Choć Riverdale jest serialem kierowanym do nastolatków, to twórcy nie spoczywają na laurach w kreowaniu coraz to dojrzalszych postaci. Już po pierwszym odcinku widać, że zostały ściągnięte z nich kajdany w formie ukazywania samych ideałów. Główni bohaterowie przez trzynaście odcinków zdążyli dorosnąć i nabrać należytej im autentyczności. Brak tu pompatycznych scen wydmuszek zupełnie oderwanych od rzeczywistości. Dialogi są żywe i dynamiczne, a dobór języka czy rodzaj żartu zależy od tego, jakie postacie ze sobą rozmawiają. Każdy ma inną, grubo zarysowaną relację.
Od premiery sezonu pierwszego wiedziałam, że pod względem estetyki Riverdale może stanąć w w szranki z najlepszymi, najpiękniejszymi serialami. Nie spodziewałam się jednak, że może być jeszcze lepiej. Drugi sezon bawi się światłem, namaszczeniem kolorów i neonami. Wszystko wygląda jeszcze bardziej charakterystycznie. Dźwięk również jest silną stroną odcinka – twórcy pokusili się tu na jedną bardzo przebiegłą sztuczkę, ale w spoilery nie wchodzimy!
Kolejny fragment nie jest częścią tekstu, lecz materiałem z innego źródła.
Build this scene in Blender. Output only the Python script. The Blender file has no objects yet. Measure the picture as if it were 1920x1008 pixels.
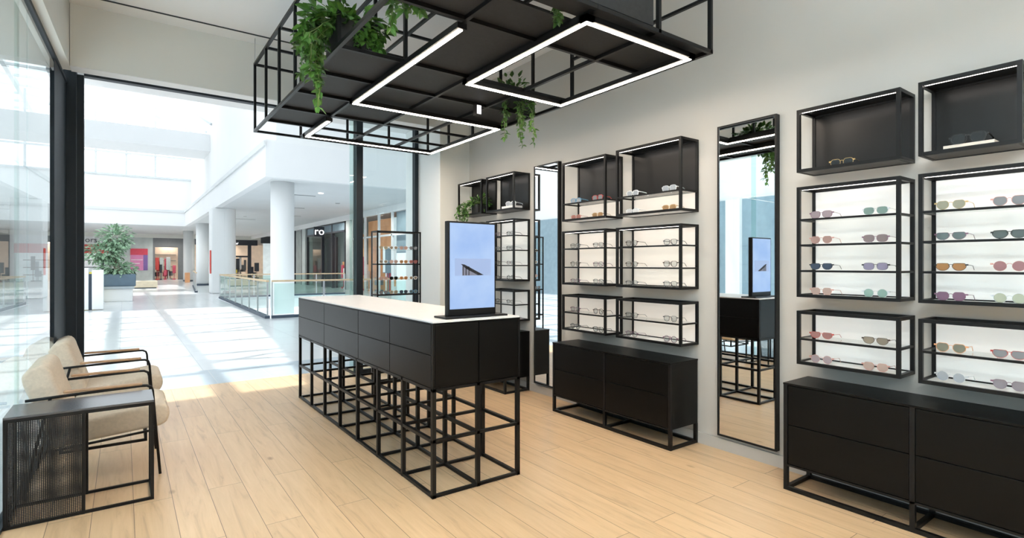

Drugi sezon Riverdale mógłby być równie dobrze zupełnie innym serialem. Nowa zagadka, nowy temat przewodni i mała zmiana klimatu sprawiają, że reżyser ma szansę przejść do kanonu twórców serialów komiksowych jako autor najbardziej innowacyjnego widowiska. Roberto Aguirre-Sacasa nie wstydzi się materiału źródłowego, na którym oparto teen dramę, a wręcz przeciwnie – chełpi się nim. Fani Archie Comics znajdą tu mnóstwo nawiązań do klasycznych (i nowszych) komiksów spod szyldu rudzielca, a także do imprintu wydawnictwa Archie Horror i Dark Circle Comics. Nie znajdziecie lepszego komiksowego serialu, więc spieszcie się z oglądaniem – oglądany z tygodnia na tydzień smakuje najlepiej!